Se conserva un robusto torreón, parte de la torre del homenaje y de la muralla. Aunque está declarado como Bien de Interés Cultural, desde 1949, la fortaleza ha sido considerada de “ruina sin consolidación”.

Se sabe que fue un castro prerromano y después romano. Da fe de ello, las estelas que se encontraron en la zona.

Se cuenta, que allí se refugiaron los últimos templarios que quedaron en él tras la devolución de Alfonso IX en 1220 a través de la concordia firmada en Villafáfila, en la cual se afirmaba que se les restituía con todos sus derechos y posesiones. En él estuvieron durante 92 años, hasta que el Papa, Clemente V suprimió la orden en el Concilio de Vienne.

Y fue en tiempos de Enrique IV, en 1498, cuando pasó a ser cabeza del condado de Alba de Aliste.

Por esa época, se concedieron tres condados de Alba distintos, uno el del río Yeltes, otro el del río Tormes, que se corresponde con los actuales duques de Alba, y el tercero el del río Aliste. Después de algunos años, los Condes de Alba de Aliste, se trasladaron a Zamora y edificaron el palacio, en lo que es el actual Parador de la ciudad, sobre una antigua alcazaba que estaba en ruinas.

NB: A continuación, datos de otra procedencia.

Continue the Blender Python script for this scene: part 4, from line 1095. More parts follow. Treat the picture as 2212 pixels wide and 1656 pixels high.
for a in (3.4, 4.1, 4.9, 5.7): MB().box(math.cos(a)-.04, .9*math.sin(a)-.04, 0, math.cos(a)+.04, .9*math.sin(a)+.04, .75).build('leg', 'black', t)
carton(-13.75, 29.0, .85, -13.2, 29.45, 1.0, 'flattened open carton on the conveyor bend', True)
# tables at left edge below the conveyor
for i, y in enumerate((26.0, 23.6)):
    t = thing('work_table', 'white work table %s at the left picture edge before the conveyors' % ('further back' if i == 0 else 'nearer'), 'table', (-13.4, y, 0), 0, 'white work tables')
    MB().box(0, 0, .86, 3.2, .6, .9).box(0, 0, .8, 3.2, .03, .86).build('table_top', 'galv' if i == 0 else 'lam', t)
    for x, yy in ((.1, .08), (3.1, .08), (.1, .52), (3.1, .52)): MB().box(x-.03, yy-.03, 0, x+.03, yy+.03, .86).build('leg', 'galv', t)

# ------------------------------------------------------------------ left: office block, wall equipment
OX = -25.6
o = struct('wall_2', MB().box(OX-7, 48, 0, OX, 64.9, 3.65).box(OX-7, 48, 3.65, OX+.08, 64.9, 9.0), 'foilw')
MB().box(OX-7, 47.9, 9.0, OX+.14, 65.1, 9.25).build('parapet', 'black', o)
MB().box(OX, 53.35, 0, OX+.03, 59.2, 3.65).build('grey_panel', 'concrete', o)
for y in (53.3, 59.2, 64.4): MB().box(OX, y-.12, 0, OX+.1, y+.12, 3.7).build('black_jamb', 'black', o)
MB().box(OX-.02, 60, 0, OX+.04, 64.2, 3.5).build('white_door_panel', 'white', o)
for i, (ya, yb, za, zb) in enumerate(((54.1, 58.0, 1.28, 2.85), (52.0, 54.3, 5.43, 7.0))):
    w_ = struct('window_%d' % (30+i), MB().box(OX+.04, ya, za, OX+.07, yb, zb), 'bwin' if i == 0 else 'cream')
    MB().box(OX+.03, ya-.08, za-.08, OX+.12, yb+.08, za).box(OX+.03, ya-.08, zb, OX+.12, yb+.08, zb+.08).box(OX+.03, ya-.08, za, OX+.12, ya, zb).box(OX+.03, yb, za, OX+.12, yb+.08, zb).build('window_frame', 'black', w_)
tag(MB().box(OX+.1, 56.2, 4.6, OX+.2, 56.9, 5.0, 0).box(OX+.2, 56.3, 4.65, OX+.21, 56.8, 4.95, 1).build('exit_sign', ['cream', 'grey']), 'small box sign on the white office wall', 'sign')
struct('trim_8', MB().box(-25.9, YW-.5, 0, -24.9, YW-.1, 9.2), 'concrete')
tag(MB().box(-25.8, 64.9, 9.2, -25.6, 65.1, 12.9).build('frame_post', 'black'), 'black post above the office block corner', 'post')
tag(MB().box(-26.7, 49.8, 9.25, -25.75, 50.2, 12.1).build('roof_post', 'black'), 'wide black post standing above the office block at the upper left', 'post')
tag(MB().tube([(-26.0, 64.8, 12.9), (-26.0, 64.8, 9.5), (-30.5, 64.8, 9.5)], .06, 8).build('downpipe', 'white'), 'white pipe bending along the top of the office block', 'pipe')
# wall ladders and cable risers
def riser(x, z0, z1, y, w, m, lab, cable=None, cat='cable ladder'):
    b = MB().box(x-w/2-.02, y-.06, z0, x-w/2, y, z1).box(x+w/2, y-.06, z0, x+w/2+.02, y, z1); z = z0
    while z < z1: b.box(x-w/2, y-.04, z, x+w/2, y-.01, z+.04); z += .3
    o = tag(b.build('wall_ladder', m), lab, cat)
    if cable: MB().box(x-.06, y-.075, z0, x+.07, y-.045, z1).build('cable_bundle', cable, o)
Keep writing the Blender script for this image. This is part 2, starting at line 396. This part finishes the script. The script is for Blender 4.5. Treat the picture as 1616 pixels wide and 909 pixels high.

Me vinieron a la memoria en ese momento, ante lo que quedaba de aquel soberbio castillo, cubierto por las zarzas y carcomido por la acción del tiempo, los versos de Jorge Manrique, “Nuestras vidas son los ríos/ que van a dar en el mar, /que es el morir:/ allí van los señoríos/ derechos a se acabar/ y consumir, / allí los ríos caudales, / allí los otros medianos, / y más chicos, / allegados, son iguales, / los que viven por sus manos/ y los ricos.”

Lo que está claro es que, la Naturaleza siempre acaba imponiéndose, también el olvido y el silencio.